I have tried looking for any information along these lines but it has been hard to find.

In principle, there's nothing about Windows Identity Foundation that makes it inappropriate for use on a "public-facing" website and WIF isn't in-itself tied to a particular authentication mechanism either. However, if you were considering using Active Directory Federated Services as your Identity Provider the problem would be that authenticating users against AD would be your only option since that's all it supports (although you can plug in a custom attribute store that retrieves claim values from some other datastore). Your WIF relying-party (ie your website) doesn't necessarily care how the user was authenticated, though, only that they were authenticated by an IDP that it trusts.

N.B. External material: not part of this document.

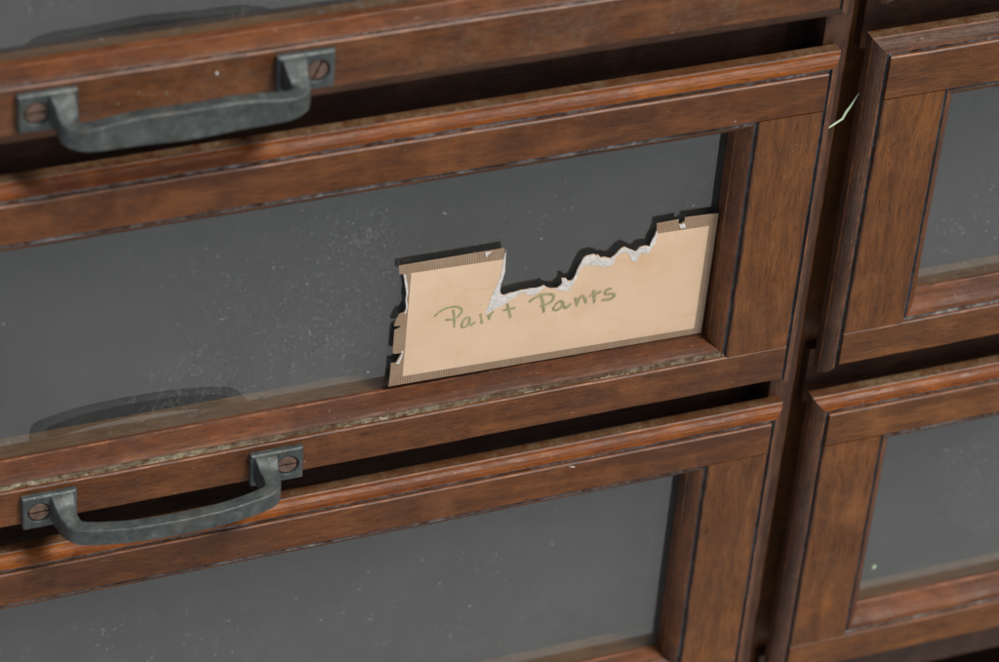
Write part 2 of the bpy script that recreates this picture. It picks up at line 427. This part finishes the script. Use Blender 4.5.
def cake(parent, xa, xb, ya, yb, za, zb, hh, cut, seed):
    """dust caked along a ledge: a lumpy strip from (ya, za) to (yb, zb), swelling out and dying away"""
    n = int((xb - xa) / .45); K = 7; V = []; F = []
    for i in range(n + 1):
        x = xa + (xb - xa) * i / n
        big = noise.noise(Vector((x * .035, seed, 0))) * .6 + noise.noise(Vector((x * .16, seed, 4))) * .5 + noise.noise(Vector((x * .6, seed, 9))) * .35
        for k in range(K):
            t = k / (K - 1); pr = math.sin(t * math.pi)
            n3 = noise.noise(Vector((x * 1.1, t * 3.5, seed + 2))) + .5 * noise.noise(Vector((x * 2.7, t * 8, seed)))
            d = (big + cut + n3 * .35) * hh * pr - .12
            V.append((x, ya + (yb - ya) * t - d * .75, za + (zb - za) * t + d * .65))
    for i in range(n):
        for k in range(K - 1):
            a = i * K + k; F.append((a, a + 1, a + K + 1, a + K))
    return link('caked_dust', mesh_from('caked_dust', V, F, [M['crust']]), parent)

def make_drawer(name, loc, seed, label, rail=18.5, toprail=22.0, beadw=7.4, fmat=face, lips=(lip, lipD), bmat=bead, crust='crust', rot=0.0, handle=None, gy=13.5, H=170.0, botlip=3.0, dk=1.0, fdrop=0.0, brail=None, group=None, caked=()):
    r = empty(name, (loc[0] * S, loc[1] * S, loc[2] * S)); r.rotation_euler = (0, rot, 0)
    tag(r, label, 'drawer', 'glass-fronted wooden drawers of the cabinet')
    st = 29.4
    x0, x1, z0, z1 = -W + st, W - st, rail, H - toprail
    member('top_rail', 0, z1, H, -W, W, fmat(0), r, seed)
    member('bottom_rail', 0, 0, z0, -W, W, (brail or fmat)(0), r, seed + 3)
    for k, (a, b) in enumerate(((-W, x0), (x1, W))):
        member('stile', 2, a, b, z0 + .12, z1 - .12, faceB(2), r, seed + 5 + k)
    lip_side('top_lip', 'top', lips[0](0), r, seed + 8, H=H)
    lip_side('bottom_lip', 'bottom', lipD(0), r, seed + 9, botlip, H=H)  # darker wood colour paints in the shade of the downward face
    lip_side('side_lip', 'left', lips[1](2), r, seed + 10, H=H)
    lip_side('side_lip', 'right', lips[1](2), r, seed + 11, H=H)
    bead_side('glazing_bead', 'top', bmat(0), r, seed + 12, x0, x1, z0, z1, beadw, gy, M['groove'])
    bead_side('glazing_bead', 'bottom', bmat(0), r, seed + 13, x0, x1, z0, z1, beadw, gy, M[crust], 1.6 if crust == 'crust' else 0.0, dk)
    bead_side('glazing_bead', 'left', bmat(2), r, seed + 14, x0, x1, z0, z1, beadw, gy, M['groove_dark'])
    bead_side('glazing_bead', 'right', bmat(2), r, seed + 15, x0, x1, z0, z1, beadw, gy, M['groove_dark'])
    V, F = box(x0 + 3, x1 - 3, gy, gy + 2.2, z0 + 3, z1 - 3)
    link('glass_pane', mesh_from('glass_pane', V, F, [M['glass']]), r)
    V, F = box(x0 - 6, x1 + 6, gy + 15, gy + 18, z0 - 6, z1 + 12)
    link('backing_board', mesh_from('backing_board', V, F, [M['board']]), r)
    V, F = box(-W + 8, W - 8, 11.2, 380, z0 - 1.0 - fdrop, z0 + 5.0 - fdrop)
    link('drawer_floor', mesh_from('drawer_floor', V, F, [M['floor']]), r)
    V, F, MI = join(box(-W + 2, -W + 8, 11.2, 380, 2, H - 8), box(W - 8, W - 2, 11.2, 380, 2, H - 8), box(-W + 2, W - 2, 380.2, 388, 2, H - 8), box(x0, x1, 11.2, 17, z1 + 2, H - 6))
    link('drawer_box', mesh_from('drawer_box', V, F, [M['inside']], MI), r)
    if handle: make_handle(r, **handle)
    for (xa, xb, ya, yb, za, zb, hh, cut) in caked: cake(r, xa, xb, ya, yb, za, zb, hh, cut, seed)
    return r

G = 30.69; XR = 28.63
yj = .0
d2 = make_drawer('drawer', (-W, 0, -171.0), 11, 'drawer holding the torn paper label, with a dusty pane and a metal bail handle', beadw=7.6, H=168.2, toprail=19.2, rail=19.2, caked=((-250, 259, 1.4, 2.0, 18.9, 22.3, 0.5, .06),),
                 handle=dict(xc=.4, z0=-1.2, L=123, bulge=0.0, protr=25.5, drop=-3.2, slots=(.02, -.03)))
d1 = make_drawer('drawer', (-W, 0, 30.3), 37, 'uppermost left drawer, with the wide rounded metal handle in the top left corner', rail=21.8, beadw=3.9, dk=.78, fdrop=8.0, botlip=6.8, brail=faceD, lips=(lipD, lipD), crust='groove',
                 handle=dict(xc=6.5, z0=2.2, L=126, bulge=5.0, protr=17.5, drop=.6, slots=(.03, 1.15)))
d3 = make_drawer('drawer', (-W - 1.2, 0, -368.3), 53, 'lower left drawer below the metal handle of the drawer with the label', crust='groove', beadw=7.2, toprail=18.0)
r0 = make_drawer('drawer', (XR + W, 0, 32.8), 71, 'top right drawer of which only the dark bottom edge shows', lips=(lipD, lipD), crust='groove')
r1 = make_drawer('drawer', (XR + W, 0, -169.2), 89, 'upper right drawer beside the green sliver, its mitred dark corner showing', lips=(lipD, lipD), crust='groove', beadw=8.8, fmat=faceB)
r2 = make_drawer('drawer', (XR + W, 0, -369.6), 101, 'lower right drawer with amber top edge in the bottom right corner', crust='groove', beadw=8.8, toprail=19.5, fmat=faceB)
def chip(drawer, loc, x, y, z, rx, rz, ang, seed, mat='fibre'):
    """a small irregular flake stuck to the surface; x, z in case coordinates"""
    rnd = random.Random(seed); n = 11; V = []; ca, sa = math.cos(ang), math.sin(ang)
    for (k, yo) in ((1.0, 0.0), (.7, -.28)):
        for i in range(n):
            t = 2 * math.pi * i / n; q = k * rnd.uniform(.6, 1.15); px, pz = rx * q * math.cos(t), rz * q * math.sin(t)
            V.append((x - loc[0] + px * ca - pz * sa, y + yo, z - loc[2] + px * sa + pz * ca))
    F = [(i, (i + 1) % n, n + (i + 1) % n, n + i) for i in range(n)] + [tuple(n + i for i in range(n)), tuple(range(n))]
    link('paint_chip', mesh_from('paint_chip', V, F, [M[mat]]), drawer)
L1, L2, L3, LR1, LR2 = (-W, 0, 30.3), (-W, 0, -171.0), (-W - 1.2, 0, -368.3), (XR + W, 0, -169.2), (XR + W, 0, -369.6)
chip(d3, L3, -99.2, .12, -200.2, 1.2, .35, -.3, 1); chip(d3, L3, -100.6, .12, -199.6, .5, .3, .4, 2)
chip(d1, L1, -137.5, .12, 37.6, .22, 4.2, -.12, 3, 'crust')
chip(d1, L1, -267.6, .12, 45.3, .8, 1.3, .2, 4); chip(d1, L1, -288, .12, 39.5, 1.1, .6, .3, 5, 'crust'); chip(d1, L1, -299, .12, 41.5, 1.0, .7, .9, 6, 'crust')
chip(d1, L1, -276, .12, 36.0, .6, .5, .3, 7, 'crust'); chip(d1, L1, -307, .12, 38.0, .6, .4, .3, 12, 'crust')
chip(r2, LR2, 23.6, 4.2, -218.4, .7, 1.2, .1, 8, 'crust')
chip(d2, L2, -41.3, .12, -19.4, .5, .35, .1, 9); chip(r2, LR2, 76.0, 13.4, -321.2, 1.0, 1.8, -.4, 10, 'sliver')
chip(r1, LR1, 42.5, 2.4, 6.0, 1.9, 1.1, .2, 11, 'crust')

# ---------------------------------------------------------------- cabinet case
cb = empty('cabinet_case', (0, .2, -.85))
tag(cb, 'dark brown wooden cabinet case seen as the upright and gaps between the drawers', 'cabinet')
ZB = 850.0     # case coordinates: z measured up from the ground; drawer-top level of the middle drawer is 850
def cpart(name, V, F, MI, mats): 
    V = [(x, y - 200, z + ZB) for x, y, z in V]
    return link(name, mesh_from(name, V, F, mats, MI), cb)
# centre upright: a proud front board and a set-back edge to its right
lp = [(1.5, 12.2, 0), (13.2, 12.2, 1), (14.2, 13.2, 0), (14.2, 30, 0), (1.5, 30, 0)]
V, F, MI = sweep(lp, -760, 420, 0, 0, 2, 150, .25, 5)
cpart('upright', V, F, MI, [caseW(2), M['worn']])
V, F = box(14.3, 46, 26, 30, -760, 420); cpart('upright', V, F, None, [faceB(2)])
V, F = box(-9, 46, 30.2, 395, -760, 420); cpart('partition', V, F, None, [M['inside']])
for zc in (215.5, 15.4, -184.0, -384.5):
    V, F = box(-600, -9.2, 26, 60, zc - 22.6, zc + 9); cpart('rail', V, F, None, [caseW(0)])
    V, F = box(24, 640, 20, 25.8, zc - 22.6, zc + 9); cpart('rail', V, F, None, [caseW(0)])
V, F, MI = join(box(-625, -600, 0, 400, -850, 440), box(640, 665, 0, 400, -850, 440)); cpart('side_panel', V[:8], F[:6], None, [caseW(2)]); 
V, F = box(640.2, 665, 0, 400, -850, 440); cpart('side_panel', V, F, None, [caseW(2)])
V, F = box(-599.8, 640, 396, 402, -850, 440); cpart('back_panel', V, F, None, [M['inside']])
V, F = box(-635, 675, -10, 410, 440.2, 465); cpart('top_board', V, F, None, [caseW(0)])
V, F = box(-599.8, 640, 5, 395, -850, -760.2); cpart('plinth', V, F, None, [caseW(0)])

# ---------------------------------------------------------------- torn card label
OUTL = [(-184.19, -75.4), (-137.04, -75.63), (-136.06, -79.83), (-135.89, -84.25), (-135.91, -88.65), (-136.65, -91.26), (-137.32, -95.0), (-137.42, -98.32), (-136.7, -100.7), (-135.25, -101.46), (-132.51, -100.76), (-130.17, -100.98), (-127.9, -100.23), (-125.54, -100.57), (-123.24, -100.22), (-120.38, -100.94), (-118.55, -100.38), (-117.11, -99.74), (-115.68, -101.27), (-113.73, -102.25), (-110.87, -102.74), (-109.54, -101.73), (-108.51, -99.99), (-109.17, -97.62), (-107.03, -98.07), (-106.19, -99.64), (-104.52, -100.0), (-103.44, -98.83), (-102.48, -96.23), (-102.1, -94.08), (-100.65, -90.69), (-99.89, -88.63), (-98.34, -87.57), (-95.07, -87.3), (-93.82, -88.22), (-92.88, -88.14), (-91.29, -90.14), (-90.14, -89.82), (-86.94, -91.32), (-85.17, -90.02), (-82.63, -86.93), (-80.81, -86.19), (-78.77, -87.72), (-75.24, -89.96), (-73.53, -87.97), (-71.2, -87.62), (-68.74, -88.4), (-68.49, -86.23), (-66.95, -82.66), (-66.37, -80.01), (-66.53, -76.67), (-56.37, -76.4), (-56.39, -78.44), (-55.36, -79.2), (-53.59, -77.9), (-53.32, -76.02), (-37.48, -76.71), (-37.56, -78.08), (-38.34, -143.71), (-185.98, -141.31), (-185.56, -135.08), (-185.4, -128.55), (-183.32, -128.74), (-181.44, -124.61), (-180.81, -123.34), (-183.8, -123.23), (-184.97, -122.69), (-184.77, -117.08), (-184.62, -110.38), (-183.05, -109.6), (-181.95, -108.72), (-182.22, -108.0), (-184.51, -107.72), (-184.99, -107.22), (-184.21, -104.23), (-182.97, -101.73), (-180.72, -101.1), (-179.93, -98.5), (-180.38, -93.98), (-180.08, -90.74), (-180.98, -86.15), (-181.62, -82.19), (-181.95, -79.94), (-184.0, -79.51)]
INNER = [(-178.55, -80.21), (-136.36, -81.45), (-65.94, -82.01), (-41.41, -82.76), (-42.14, -140.23), (-179.77, -136.86)]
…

So your problem might not be that of "WIF-enabling" the websites as such, it may be more a question of finding a compatible IDP that supports authenticating against something other than Active Directory so that you can use the data store you currently use to authenticate users. It is possible to use ADFS as a "bridge" (a Relying-Party Security Token Server) between your WIF relying party and a SAML2 IDP like Shibboleth which can use a database to authenticate users, but configuring such a system is a significant challenge so you'd have to weigh up the benefits that your users might gain from single sign-on to your applications against the considerable effort it would take to set up and maintain such a system.

Yes - WIF appropriate for public facing web site authentication. ADFS v2.0 only authenticates against AD. However, you can write a custom STS that authenticates against anything you like. In your case, with a data store, have a look at Identity Server which authenticates against a SQL DB.